> [Aim of the exercise] Output, word for word, every line from the start of the listing down to and including the line that contains "COL = S.collection"; include nothing else.

> [Information provided]
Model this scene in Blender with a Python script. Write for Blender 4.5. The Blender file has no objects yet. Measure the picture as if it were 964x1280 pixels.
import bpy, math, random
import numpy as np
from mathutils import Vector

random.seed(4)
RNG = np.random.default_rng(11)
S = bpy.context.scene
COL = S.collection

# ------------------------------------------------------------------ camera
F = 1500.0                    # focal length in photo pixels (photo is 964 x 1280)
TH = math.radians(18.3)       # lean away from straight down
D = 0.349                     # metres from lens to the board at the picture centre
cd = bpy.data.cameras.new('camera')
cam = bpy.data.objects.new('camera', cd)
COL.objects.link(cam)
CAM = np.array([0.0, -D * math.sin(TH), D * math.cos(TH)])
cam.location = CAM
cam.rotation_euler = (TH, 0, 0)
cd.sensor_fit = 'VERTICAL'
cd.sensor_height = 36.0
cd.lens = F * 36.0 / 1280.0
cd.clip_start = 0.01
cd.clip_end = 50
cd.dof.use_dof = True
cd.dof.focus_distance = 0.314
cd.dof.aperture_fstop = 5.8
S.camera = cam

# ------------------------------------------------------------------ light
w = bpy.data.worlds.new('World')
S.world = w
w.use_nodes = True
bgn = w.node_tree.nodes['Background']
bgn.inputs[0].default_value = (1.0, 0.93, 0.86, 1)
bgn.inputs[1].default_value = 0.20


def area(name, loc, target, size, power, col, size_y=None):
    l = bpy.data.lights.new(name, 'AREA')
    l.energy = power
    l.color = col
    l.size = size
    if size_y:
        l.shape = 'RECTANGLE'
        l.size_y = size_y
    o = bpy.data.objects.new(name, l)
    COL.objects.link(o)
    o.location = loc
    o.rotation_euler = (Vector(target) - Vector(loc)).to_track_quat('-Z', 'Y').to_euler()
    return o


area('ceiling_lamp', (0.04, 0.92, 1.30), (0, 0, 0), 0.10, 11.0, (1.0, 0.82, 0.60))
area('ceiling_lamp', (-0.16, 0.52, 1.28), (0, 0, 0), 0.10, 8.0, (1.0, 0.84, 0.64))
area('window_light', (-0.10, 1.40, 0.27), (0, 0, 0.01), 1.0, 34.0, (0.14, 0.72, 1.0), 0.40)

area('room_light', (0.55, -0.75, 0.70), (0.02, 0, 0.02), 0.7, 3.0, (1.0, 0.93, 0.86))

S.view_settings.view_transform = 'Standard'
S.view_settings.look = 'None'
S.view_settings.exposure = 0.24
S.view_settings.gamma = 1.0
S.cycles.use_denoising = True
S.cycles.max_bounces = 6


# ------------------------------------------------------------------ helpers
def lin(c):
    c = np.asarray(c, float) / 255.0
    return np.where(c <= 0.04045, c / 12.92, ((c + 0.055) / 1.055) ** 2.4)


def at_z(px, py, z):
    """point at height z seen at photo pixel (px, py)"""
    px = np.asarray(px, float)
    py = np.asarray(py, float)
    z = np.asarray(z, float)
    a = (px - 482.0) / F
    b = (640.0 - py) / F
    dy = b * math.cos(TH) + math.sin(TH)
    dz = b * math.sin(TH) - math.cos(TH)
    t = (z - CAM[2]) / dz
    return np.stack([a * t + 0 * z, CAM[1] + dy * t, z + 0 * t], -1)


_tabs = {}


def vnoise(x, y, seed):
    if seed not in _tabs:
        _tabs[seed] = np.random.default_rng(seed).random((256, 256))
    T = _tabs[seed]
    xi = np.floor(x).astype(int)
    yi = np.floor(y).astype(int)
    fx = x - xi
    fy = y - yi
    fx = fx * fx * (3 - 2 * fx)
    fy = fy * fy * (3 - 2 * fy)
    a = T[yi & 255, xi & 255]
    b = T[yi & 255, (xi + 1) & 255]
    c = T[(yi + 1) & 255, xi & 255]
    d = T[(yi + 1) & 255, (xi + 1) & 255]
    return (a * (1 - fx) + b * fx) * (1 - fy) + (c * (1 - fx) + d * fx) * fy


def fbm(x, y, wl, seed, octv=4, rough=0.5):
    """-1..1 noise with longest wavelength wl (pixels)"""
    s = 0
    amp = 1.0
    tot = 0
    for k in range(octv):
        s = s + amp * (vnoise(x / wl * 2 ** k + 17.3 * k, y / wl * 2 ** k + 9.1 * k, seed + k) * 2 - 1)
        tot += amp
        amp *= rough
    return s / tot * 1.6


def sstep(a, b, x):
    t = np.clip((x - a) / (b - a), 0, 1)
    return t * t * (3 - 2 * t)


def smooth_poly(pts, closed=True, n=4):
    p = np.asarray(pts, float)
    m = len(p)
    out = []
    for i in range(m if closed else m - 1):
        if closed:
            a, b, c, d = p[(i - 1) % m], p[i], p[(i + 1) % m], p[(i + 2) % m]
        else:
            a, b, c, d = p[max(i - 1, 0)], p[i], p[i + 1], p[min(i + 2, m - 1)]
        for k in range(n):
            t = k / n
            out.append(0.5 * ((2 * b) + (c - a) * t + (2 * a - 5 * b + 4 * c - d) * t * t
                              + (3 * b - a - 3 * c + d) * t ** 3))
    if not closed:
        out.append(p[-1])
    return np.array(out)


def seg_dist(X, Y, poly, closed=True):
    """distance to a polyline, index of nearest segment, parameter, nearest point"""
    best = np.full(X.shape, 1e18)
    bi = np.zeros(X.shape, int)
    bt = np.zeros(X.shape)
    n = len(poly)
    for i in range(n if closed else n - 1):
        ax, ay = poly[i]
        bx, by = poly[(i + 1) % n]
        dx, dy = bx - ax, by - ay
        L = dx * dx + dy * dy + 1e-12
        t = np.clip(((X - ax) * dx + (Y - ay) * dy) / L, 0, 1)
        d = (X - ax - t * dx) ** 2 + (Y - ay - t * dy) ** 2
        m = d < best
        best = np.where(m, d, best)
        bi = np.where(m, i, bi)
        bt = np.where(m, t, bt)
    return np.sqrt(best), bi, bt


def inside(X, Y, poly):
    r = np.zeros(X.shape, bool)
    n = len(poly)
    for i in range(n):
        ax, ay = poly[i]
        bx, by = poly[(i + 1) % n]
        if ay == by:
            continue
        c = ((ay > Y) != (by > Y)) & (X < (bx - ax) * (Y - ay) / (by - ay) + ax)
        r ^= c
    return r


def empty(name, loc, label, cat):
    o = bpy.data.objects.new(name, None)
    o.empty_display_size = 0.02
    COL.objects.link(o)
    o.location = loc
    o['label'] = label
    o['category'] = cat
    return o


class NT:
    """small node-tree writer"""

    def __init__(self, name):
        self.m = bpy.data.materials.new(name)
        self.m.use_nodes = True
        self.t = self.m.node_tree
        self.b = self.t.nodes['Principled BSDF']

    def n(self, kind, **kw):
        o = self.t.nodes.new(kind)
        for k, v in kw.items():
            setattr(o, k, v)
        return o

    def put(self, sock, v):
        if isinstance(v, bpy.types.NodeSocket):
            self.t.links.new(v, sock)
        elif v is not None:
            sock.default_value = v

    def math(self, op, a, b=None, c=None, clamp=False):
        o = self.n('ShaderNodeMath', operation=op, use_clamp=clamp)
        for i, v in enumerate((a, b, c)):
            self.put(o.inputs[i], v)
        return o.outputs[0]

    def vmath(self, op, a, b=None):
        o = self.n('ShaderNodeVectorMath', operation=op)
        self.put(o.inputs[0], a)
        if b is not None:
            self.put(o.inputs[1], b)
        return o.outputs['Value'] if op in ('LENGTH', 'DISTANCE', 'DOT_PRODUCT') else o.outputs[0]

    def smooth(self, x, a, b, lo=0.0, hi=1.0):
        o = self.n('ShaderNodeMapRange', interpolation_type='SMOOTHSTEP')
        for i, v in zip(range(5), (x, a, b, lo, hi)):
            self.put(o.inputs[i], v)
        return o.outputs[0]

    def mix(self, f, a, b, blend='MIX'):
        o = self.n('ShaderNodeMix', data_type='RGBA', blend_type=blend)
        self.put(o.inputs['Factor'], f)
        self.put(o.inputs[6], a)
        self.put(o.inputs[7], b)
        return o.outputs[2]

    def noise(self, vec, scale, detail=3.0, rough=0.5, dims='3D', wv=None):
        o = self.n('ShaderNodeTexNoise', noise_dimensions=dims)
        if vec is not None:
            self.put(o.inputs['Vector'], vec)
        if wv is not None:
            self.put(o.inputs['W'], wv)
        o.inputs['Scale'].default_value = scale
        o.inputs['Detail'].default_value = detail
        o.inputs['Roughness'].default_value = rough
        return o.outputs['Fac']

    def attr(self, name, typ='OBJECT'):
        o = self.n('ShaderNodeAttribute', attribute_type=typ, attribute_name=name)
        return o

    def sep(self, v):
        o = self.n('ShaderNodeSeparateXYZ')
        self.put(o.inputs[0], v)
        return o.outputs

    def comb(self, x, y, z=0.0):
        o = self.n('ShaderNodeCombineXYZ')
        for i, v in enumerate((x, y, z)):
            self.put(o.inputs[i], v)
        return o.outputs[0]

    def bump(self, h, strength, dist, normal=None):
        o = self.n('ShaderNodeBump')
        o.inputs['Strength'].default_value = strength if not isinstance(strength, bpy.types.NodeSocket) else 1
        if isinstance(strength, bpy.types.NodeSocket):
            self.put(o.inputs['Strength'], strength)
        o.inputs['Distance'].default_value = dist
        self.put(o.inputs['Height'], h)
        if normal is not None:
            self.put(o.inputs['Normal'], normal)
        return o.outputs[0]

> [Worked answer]
Model this scene in Blender with a Python script. Write for Blender 4.5. The Blender file has no objects yet. Measure the picture as if it were 964x1280 pixels.
import bpy, math, random
import numpy as np
from mathutils import Vector

random.seed(4)
RNG = np.random.default_rng(11)
S = bpy.context.scene
COL = S.collection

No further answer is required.